Why did Clinton's State Department lie and pretend that it was murky whether a coup had taken place when it knew the fact that a coup had taken place was clear-cut? Because Hillary Clinton wanted the coup to succeed. Clinton's strategy to help the coup succeed, as revealed in her emails, was "delay, delay, delay," as Donald Trump might say. Delay any action that might help force the coup government to stand down and allow the democratically elected President to be restored to office. As she later confessed in her book, her goal was to "render the question of [President] Zelaya moot."
Today, the rule of law in Honduras still has not recovered from the coup that Secretary Clinton helped enable. That's a key reason that refugees have fled Honduras to the United States, only to find themselves hunted by the Department of Homeland Security raids that Secretary Clinton supported before she opposed them.

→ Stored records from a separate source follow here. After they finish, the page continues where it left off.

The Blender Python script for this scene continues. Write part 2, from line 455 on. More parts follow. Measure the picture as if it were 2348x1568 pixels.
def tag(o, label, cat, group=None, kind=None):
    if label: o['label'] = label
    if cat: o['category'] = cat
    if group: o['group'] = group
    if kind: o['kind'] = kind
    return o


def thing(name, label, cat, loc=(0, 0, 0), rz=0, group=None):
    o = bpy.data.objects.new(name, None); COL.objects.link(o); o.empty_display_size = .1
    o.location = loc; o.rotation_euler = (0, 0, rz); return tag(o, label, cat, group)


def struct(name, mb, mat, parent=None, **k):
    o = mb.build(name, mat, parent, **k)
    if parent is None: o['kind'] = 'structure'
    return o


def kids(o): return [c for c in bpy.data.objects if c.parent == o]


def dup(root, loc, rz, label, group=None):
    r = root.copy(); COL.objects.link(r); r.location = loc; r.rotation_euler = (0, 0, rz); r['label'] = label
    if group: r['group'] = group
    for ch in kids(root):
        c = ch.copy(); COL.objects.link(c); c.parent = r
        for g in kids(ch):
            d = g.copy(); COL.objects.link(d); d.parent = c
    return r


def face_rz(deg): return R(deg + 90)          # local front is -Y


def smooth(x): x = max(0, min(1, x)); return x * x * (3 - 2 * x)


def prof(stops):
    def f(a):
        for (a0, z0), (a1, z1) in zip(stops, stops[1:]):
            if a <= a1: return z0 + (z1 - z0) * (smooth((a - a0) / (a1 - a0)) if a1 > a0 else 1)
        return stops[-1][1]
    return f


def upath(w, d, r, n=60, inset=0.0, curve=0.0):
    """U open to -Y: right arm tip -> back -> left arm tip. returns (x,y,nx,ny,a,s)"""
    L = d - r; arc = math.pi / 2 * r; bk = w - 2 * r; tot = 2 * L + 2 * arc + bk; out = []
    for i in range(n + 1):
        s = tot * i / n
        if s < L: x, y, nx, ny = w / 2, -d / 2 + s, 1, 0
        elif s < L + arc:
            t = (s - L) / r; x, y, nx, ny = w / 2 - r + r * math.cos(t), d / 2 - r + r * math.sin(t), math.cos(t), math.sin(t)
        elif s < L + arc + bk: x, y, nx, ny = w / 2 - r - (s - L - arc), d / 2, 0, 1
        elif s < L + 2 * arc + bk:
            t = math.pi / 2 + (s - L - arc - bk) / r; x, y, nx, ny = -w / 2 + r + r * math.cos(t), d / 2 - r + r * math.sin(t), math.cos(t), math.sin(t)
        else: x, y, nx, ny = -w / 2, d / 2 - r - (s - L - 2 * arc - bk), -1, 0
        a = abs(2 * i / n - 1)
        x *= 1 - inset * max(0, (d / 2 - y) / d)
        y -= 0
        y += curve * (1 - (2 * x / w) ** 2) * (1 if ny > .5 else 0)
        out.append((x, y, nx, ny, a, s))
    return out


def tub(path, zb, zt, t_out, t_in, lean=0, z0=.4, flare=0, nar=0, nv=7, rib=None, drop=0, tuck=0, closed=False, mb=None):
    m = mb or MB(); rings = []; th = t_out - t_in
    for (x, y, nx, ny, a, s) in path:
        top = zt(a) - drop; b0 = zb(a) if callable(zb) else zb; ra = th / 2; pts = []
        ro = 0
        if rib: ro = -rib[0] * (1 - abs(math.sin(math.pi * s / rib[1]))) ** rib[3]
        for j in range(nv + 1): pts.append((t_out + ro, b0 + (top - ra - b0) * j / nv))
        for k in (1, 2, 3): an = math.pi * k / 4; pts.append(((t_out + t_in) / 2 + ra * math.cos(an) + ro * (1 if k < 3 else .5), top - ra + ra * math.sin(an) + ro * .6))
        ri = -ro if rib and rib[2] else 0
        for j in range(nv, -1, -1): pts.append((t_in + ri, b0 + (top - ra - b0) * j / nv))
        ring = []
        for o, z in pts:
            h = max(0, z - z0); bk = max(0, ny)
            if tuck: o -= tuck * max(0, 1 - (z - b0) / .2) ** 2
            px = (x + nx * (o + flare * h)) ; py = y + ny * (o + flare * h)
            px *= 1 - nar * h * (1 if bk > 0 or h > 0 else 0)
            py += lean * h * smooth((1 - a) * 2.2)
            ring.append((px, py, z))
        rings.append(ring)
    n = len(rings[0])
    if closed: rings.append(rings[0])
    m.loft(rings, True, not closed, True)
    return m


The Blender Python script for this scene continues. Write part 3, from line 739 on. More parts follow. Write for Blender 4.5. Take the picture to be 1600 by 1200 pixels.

President Obama is going to visit Cuba, and that's wonderful. Ending the embargo and normalizing relations with Cuba is a key step the U.S. must take to restore normal relations with Latin America. But it's not the only change we need. There is a two-hundred-year legacy of U.S. military intervention and subversion in Latin America that didn't stop in January 2009. It's hard to have confidence that former Secretary Clinton will end this legacy as President when she used her power as Secretary of State to turn the clock backward.